The management science behind the professional partnership

The management science behind the professional partnership was celebrated in a special issue of the Journal of Professions and Organization, July 2017. (1)

Few professional services firm leaders and practitioners, consultants, and commentators are aware of the substantial body of knowledge that underpins the dynamics of partnership in the professions.  So, in this brief post, I reproduce the Abstract of one of the articles to give readers a taste – and hopefully encourage many to delve into this fascinating literature.

The article I have chosen is titled ‘25 years since ‘P2’: Taking stock and charting the future of professional firms‘ written by Michael Smets, Tim Morris, Andrew Nordenflycht and David M. Brock. The authors are part of the Oxford Saïd research hub on Professional Services Firms.   
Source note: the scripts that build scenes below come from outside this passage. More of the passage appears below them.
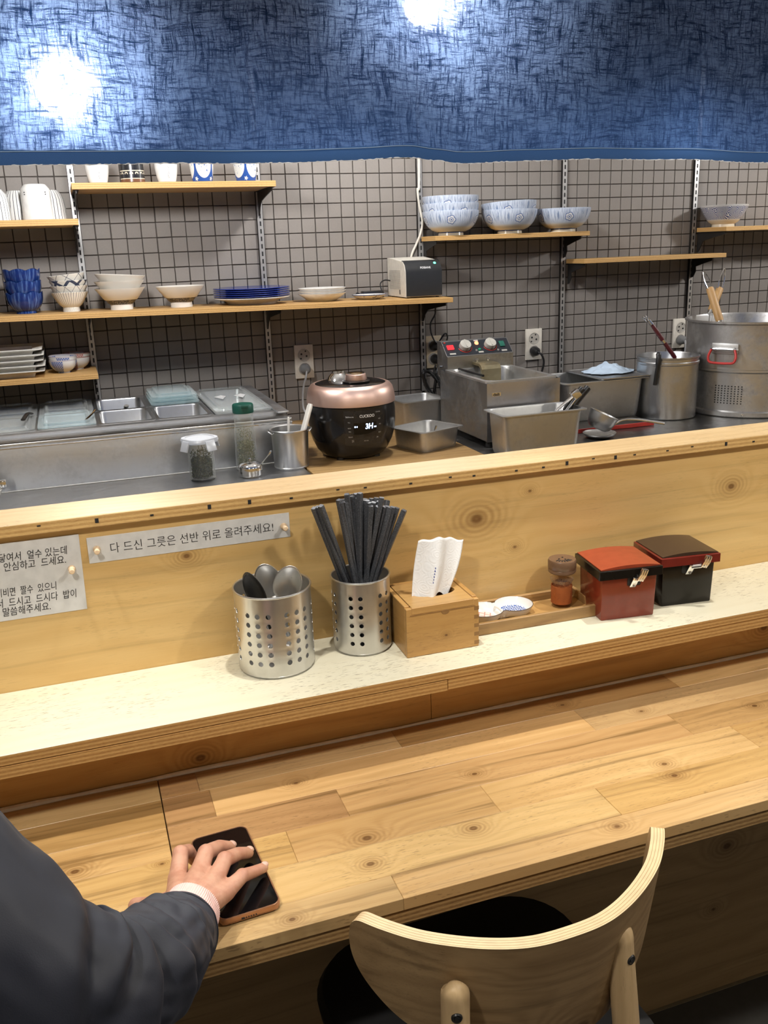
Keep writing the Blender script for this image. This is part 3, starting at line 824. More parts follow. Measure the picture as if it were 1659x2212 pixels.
# big pale blue bowls on the right shelf
BP = bowl(0.1015, 0.083, 0.046, 0.010, 0.0045, belly=lambda s: (1-(1-s)**2.1)**0.62*0.97+0.03*s)
for (bx, k, rots) in ((1.2205, 3, (0.25, 0.75, 1.4)), (1.4545, 2, (0.55, 0.15)), (1.677, 1, (0.35,))):
    for i in range(k):
        lab = {3: ['bottom bowl of the tall stack of three pale blue bowls', 'middle bowl of the stack of three pale blue bowls', 'top bowl of the stack of three pale blue bowls'],
               2: ['lower of two stacked pale blue bowls in mid shelf', 'upper of two stacked pale blue bowls, tipped slightly'], 1: ['single pale blue flower bowl at the shelf end']}[k][i]
        china('noodle_bowl', BP, m_ramen, bx, -0.1075, 1.4968+0.0252*i, lab, 'bowl', 'pale blue bowls on the right shelf', tilt=(0.02 if (k == 2 and i) else 0, -0.05 if (k == 2 and i) else 0, rots[i]-PI/2))
china('floral_bowl', bowl(0.0935, 0.082, 0.044, 0.010, 0.004, curve=0.62), m_floral, 2.408, -0.10, 1.4953, 'indigo floral bowl alone on the far right shelf', 'bowl')

# middle shelf from the left
def lotus_fn(R):
    def fn(r, z, a):
        if r > 0.030:
            k = abs(math.cos(a*3.5+0.4)); s = min(1, (r-0.03)/0.02)
            return r*(1-0.02*s*(1-k)), z+(0.007*(k-0.5) if z > 0.045 else 0.0)
        return r, z
    return fn
LP = bowl(0.0555, 0.062, 0.031, 0.007, 0.0035, belly=lambda s: min(1.0, (1-(1-s)**2.6))**0.75)
for i in range(3):
    china('lotus_bowl', LP, m_lotus, -0.2395, -0.14, zM(-0.24)+0.0003+0.0345*i, ['bottom cobalt lotus bowl of the blue stack', 'middle cobalt lotus bowl of the blue stack', 'top cobalt lotus bowl of the blue stack'][i], 'bowl', 'stacked cobalt lotus bowls', n=64, tilt=(0, 0, i*0.5), fn=lotus_fn(0.055))
china('glass_bowl', bowl(0.055, 0.07, 0.03, 0.006), m_lotus, -0.362, -0.14, zM(-0.36)+0.0003, 'dark bowl cut by the left frame edge beside the blue stack', 'bowl')
m_st = [stripe_mat('ink striped china', 44, width=0.16), stripe_mat('ink hatched china', 9, width=0.045, zig=26, wob=0.1), stripe_mat('ink triangle china', 6, width=0.30, zig=30, wob=0.1), stripe_mat('ink crossed china', 7, width=0.05, zig=30, wob=0.1)]
SP = bowl(0.0575, 0.060, 0.0265, 0.014, 0.003, curve=0.72)
for i, (dz, mi, tl) in enumerate(((0, 0, 0), (0.0195, 1, 0), (0.035, 2, 0.02), (0.0535, 3, 0.09))):
    china('rice_bowl', SP, m_st[mi], -0.105, -0.14, zM(-0.105)+0.0003+dz, ['bottom rice bowl with fine vertical ink stripes', 'second rice bowl of the striped stack, ink hatched', 'third rice bowl of the striped stack, ink triangles', 'top rice bowl of the striped stack, crossed ink lines, tilted'][i], 'bowl', 'stacked ink-line rice bowls', tilt=(0, tl, i))
def footed_mat():
    t = NT('speckled footed china')
    co, x, y, z, a = angle_uv(t)
    sp_ = t.noise(co, 260, 3, 0.6)
    dk = t.mix(t.step(sp_, 0.5, 0.6), (0.03, 0.026, 0.02), (0.26, 0.22, 0.15))
    c = t.mix(t.math('MULTIPLY', t.step(z, 0.0160, 0.0172), t.step(z, 0.0315, 0.0302)), (0.76, 0.725, 0.66), dk)
    return t.bsdf(c, 0.35)
m_foot = footed_mat()
FP = [(0, 0.003), (0.032, 0.003), (0.033, 0), (0.0355, 0), (0.0345, 0.017), (0.040, 0.020), (0.0475, 0.0290), (0.0530, 0.0325), (0.078, 0.066), (0.0785, 0.0675), (0.0755, 0.0672), (0.050, 0.036), (0.035, 0.0325), (0, 0.0315)]
for i, (dz, tl) in enumerate(((0, 0), (0.0225, 0), (0.041, 0.07))):
    china('footed_bowl', FP, m_foot, 0.0495, -0.14, zM(0.05)+0.0003+dz, ['bottom cream bowl with dark speckled foot in the stack', 'middle cream flared bowl of the stack of three', 'top cream flared bowl of the stack, tilted right'][i], 'bowl', 'cream footed bowls', tilt=(0, tl, 0))
china('footed_bowl', FP, m_foot, 0.240, -0.14, zM(0.24)+0.0003, 'single cream footed bowl left of the blue plates', 'bowl', 'cream footed bowls')
china('plate', [(0,0.002),(0.075,0.002),(0.077,0),(0.080,0),(0.090,0.012),(0.126,0.021),(0.126,0.0235),(0.088,0.015),(0,0.006)], m_white, 0.477, -0.136, zM(0.477)+0.0004, 'white plate at the bottom of the blue plate stack', 'plate', n=56)
BPl = [(0,0.002),(0.075,0.002),(0.077,0),(0.080,0),(0.090,0.006),(0.127,0.010),(0.1285,0.0115),(0.127,0.0135),(0.088,0.009),(0,0.006)]
for i in range(5):
    china('blue_plate', BPl, m_blueplate, 0.477, -0.136, zM(0.477)+0.0165+0.0063*i, ['lowest cobalt blue plate of the stack', 'second lowest cobalt blue plate of the stack', 'middle cobalt blue plate of the stack', 'second highest cobalt blue plate of the stack', 'topmost cobalt blue plate of the stack'][i], 'plate', 'stacked cobalt plates', n=56)
DP = [(0,0.002),(0.042,0.002),(0.043,0),(0.046,0),(0.066,0.014),(0.0825,0.0255),(0.083,0.0275),(0.080,0.0275),(0.062,0.018),(0,0.007)]
for i in range(3):
    china('saucer', DP, m_white, 0.721, -0.14, zM(0.72)+0.0004+0.0085*i, ['lowest white scalloped saucer of three', 'middle white scalloped saucer of three', 'top white scalloped saucer of three'][i], 'plate', 'stacked white saucers', n=72, fn=lambda r, z, a: (r*(1+0.006*math.sin(a*24)) if r > 0.05 else r, z))
def rim_mat():
    t = NT('white china with blue rim')
    co, x, y, z, a = angle_uv(t)
    r = t.math('SQRT', t.math('ADD', t.math('MULTIPLY', x, x), t.math('MULTIPLY', y, y)))
    c = t.mix(t.math('GREATER_THAN', r, 0.0585), (0.74, 0.72, 0.67), (0.03, 0.05, 0.16))
    c = t.mix(t.math('MULTIPLY', t.step(t.noise(co, 70, 2), 0.60, 0.64), t.math('LESS_THAN', z, 0.013)), c, (0.25, 0.25, 0.30))
    return t.bsdf(c, 0.2)
china('small_dish', [(0,0.002),(0.03,0.002),(0.031,0),(0.034,0),(0.05,0.008),(0.0605,0.0155),(0.0605,0.017),(0.049,0.0115),(0,0.006)], rim_mat(), 0.888, -0.15, zM(0.888)+0.0004, 'small shallow white dish with blue rim beside the printer', 'plate', n=40)

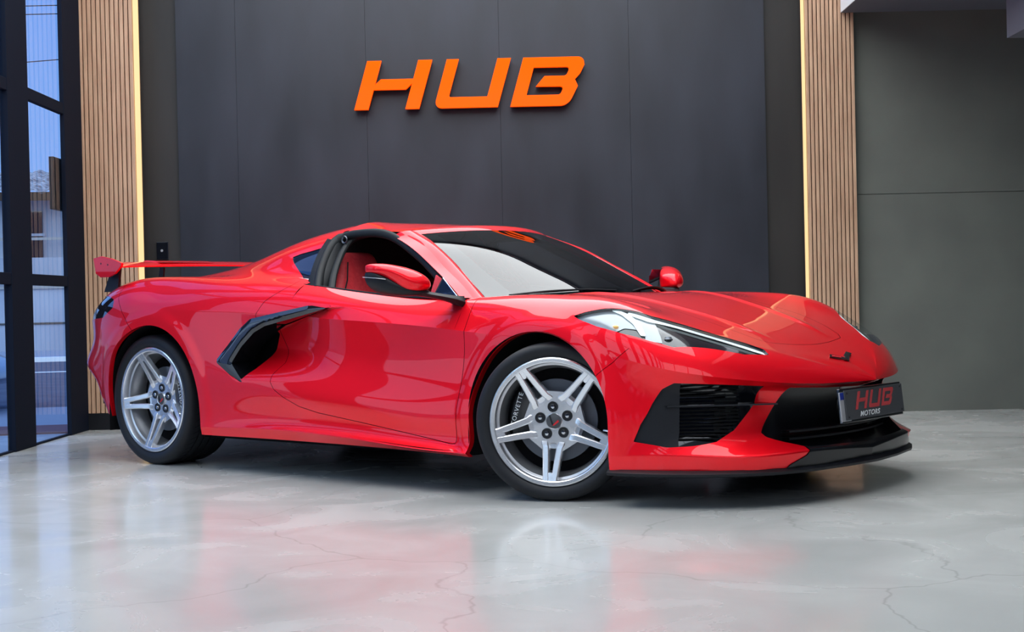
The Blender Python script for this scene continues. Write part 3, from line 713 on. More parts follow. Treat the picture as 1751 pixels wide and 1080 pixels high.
# headlights: housing sunk behind a clear lens
def sub(t, poly, proj, cond=lambda x, w, z: x > -9): return cutk(t, poly, proj, cond)[1]
HS = tm_offset(hl_piece, -.022)
inner = lambda pts: [(x, .6*w-.8*z) for x, w, z in pts]
sheen_zone = [(2.70, -.30), (2.70, .1), (3.06, .1), (3.10, 0), (3.215, -.02), (3.20, -.045), (3.17, -.085), (3.134, -.125), (3.10, -.30)]  # rear reflector painted pale, standing in for the ceiling mirrored in the lens
strip = [(3.04, -.130), (3.13, -.133), (3.215, -.160), (3.33, -.178), (3.40, -.192), (3.455, -.197), (3.482, -.186), (3.44, -.170), (3.36, -.158), (3.30, -.148), (3.21, -.132), (3.13, -.104), (3.05, -.112)]
dark_low = [(3.02, -.015), (3.06, -.045), (3.11, -.05), (3.15, -.025), (3.17, .03), (3.02, .05)]
for sgn in (1, -1):
    f = (lambda t: t) if sgn > 0 else mirror
    h = tm_obj('headlight', f(tm_join([HS, tm_rim(hl_cut, .024)])), M['black_gloss'], car)
    wz = sub(tm_offset(hl_piece, -.018), sheen_zone, phl); wz, _d, _c = cutk(wz, dark_low, phl, lambda x, w, z: x > 0)
    tm_obj('reflector_sheen', f(wz), M['lamp_white'], h)
    tm_obj('light_guide', f(sub(tm_offset(hl_piece, -.013), strip, phl)), M['lamp_strip'], h)
    s2 = [(2.98, -.118), (3.03, -.104), (3.09, -.07), (3.135, -.025), (3.155, -.028), (3.12, -.075), (3.06, -.112), (3.0, -.13)]
    tm_obj('light_guide', f(sub(tm_offset(hl_piece, -.012), s2, phl)), M['lamp_strip'], h)
    tm_obj('lens', f(tm_offset(hl_piece, -.001)), M['lens'], h)
    b = MB().lathe([(0, .004), (.006, .004), (.011, .001), (.012, 0)], 20, axis='z', c=(3.024, -.877*sgn, .716)); obj('indicator_bulb', b, M['amber'], h, smooth=True)
    b = MB().lathe([(0, .010), (.012, .009), (.016, .002), (.019, 0)], 24, axis='z', c=(3.219, -.795*sgn, .662)); obj('projector', b, M['steel'], h, smooth=True)
# bumper intakes: deep pocket, satin outer panel, louvred grille, cross fin
cheek = [(.95, .6), (.812, .50), (.806, .44), (.812, .36), (.815, .30), (.835, .20), (.95, .2)]
for sgn in (1, -1):
    f = (lambda t: t) if sgn > 0 else mirror
    pk = tm_offset(gr_piece, -.010); ck = sub(pk, cheek, pyz)
    g = tm_obj('bumper_intake', f(tm_join([tm_offset(gr_piece, -.075), tm_rim(gr_cut, .078)])), M['black_gloss'], fb)
    c = tm_obj('cheek_panel', f(tm_join([ck])), M['black_satin'], g)
    for i in range(16):
        z = .262+i*.0142; b = MB(); w0, w1 = .79, .62+max(0, .30-z)*.6
        row = [[], [], [], []]
        for k in range(9):
            w = w0+(w1-w0)*k/8; xx = 3.19+(.84-w)*1.12-.012
            if w > .84: xx = 3.19
            jog = .006*((k+i) % 3 == 0)
            for r_, (dx, dz) in zip(row, ((0, 0), (.006, .002), (.006, .0055), (0, .0075))): r_.append((xx+dx-jog, -w*sgn, z+dz))
        obj('louvre', MB().grid(row), M['louvre'], g)
    b = MB(); row = [[], [], [], []]
    for k in range(13):
        w = .845-(.845-.545)*k/12; xx = 3.235+(.84-w)*1.06+.006*math.sin(k/12*math.pi)
        for r_, (dx, dz) in zip(row, ((-.05, .004), (.012, .001), (.012, -.005), (-.05, -.008))): r_.append((xx+dx, -w*sgn, .402+dz))
    obj('cross_fin', MB().grid(row, closed=False), M['black_gloss'], g)
    if sgn < 0: pass
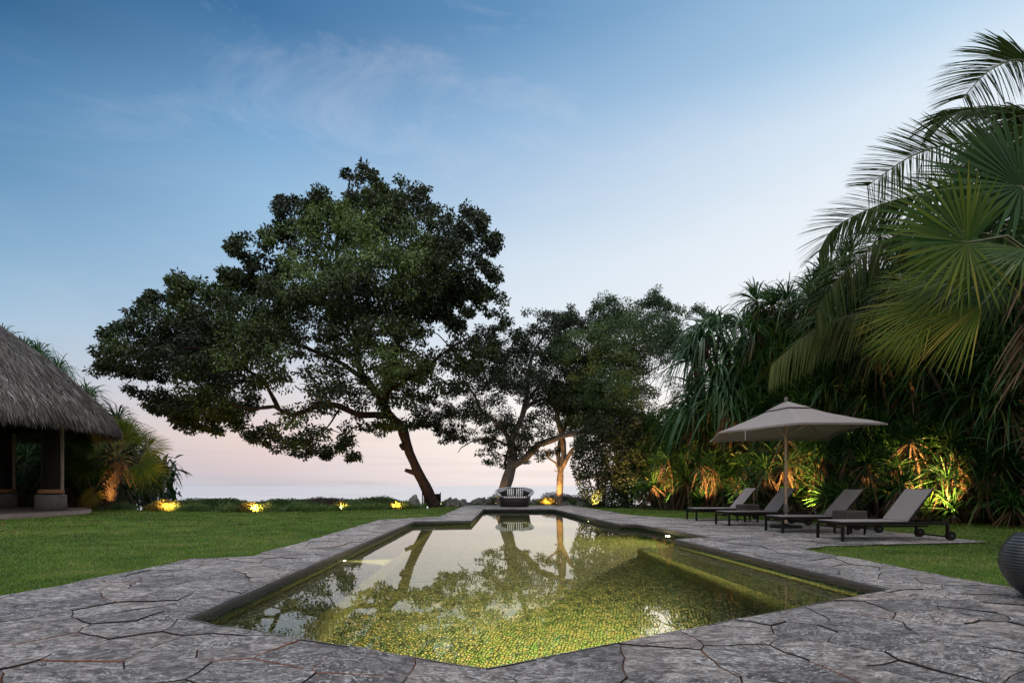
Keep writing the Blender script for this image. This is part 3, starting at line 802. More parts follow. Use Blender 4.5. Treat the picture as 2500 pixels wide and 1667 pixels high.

In this article, we introduce the theme of the special issue, reviewing and analyzing 25 years of the professional partnership, or P2, stream of research. We structure our analysis around the three dimensions of control that structured the original P2 paper—strategic, operating, and financial control—and their underlying drivers: knowledge intensity, professionalized workforce, and low capital intensity. (2) We then introduce the five papers selected for the special issue, positioning each relative to the conceptual scheme of the research field as a whole. We then identify a set of themes that are poised to dominate professional firm research for the next quarter century—namely internationalization, changing career and work–life preferences, de/re/regulation, and technology. These analyses lead us to a new set of PSF dimensions, which we present as an emerging picture of this dynamic field of research and practice.

To the macro-environment trends noted by the authors, I would add clients’ buying behaviour, business models and supply chains.

The consequences of these trends provide the rationale for my multi-author blog, Dialogue on Remaking Law Firms. And while the subject of Dialogue is legal services, the principles apply to all professions serving organizational needs. 

I warmly commend this article and the special issue in general to all those who seek to understand what the future holds in professional services and help their organizations anticipate and respond to the changes.

(2) Greenwood R., Hinings C. R., Brown J. (1990) ‘”P2-form” strategic management: Corporate practices in professional partnerships’, Academy of Management Journal, 33, 725–56.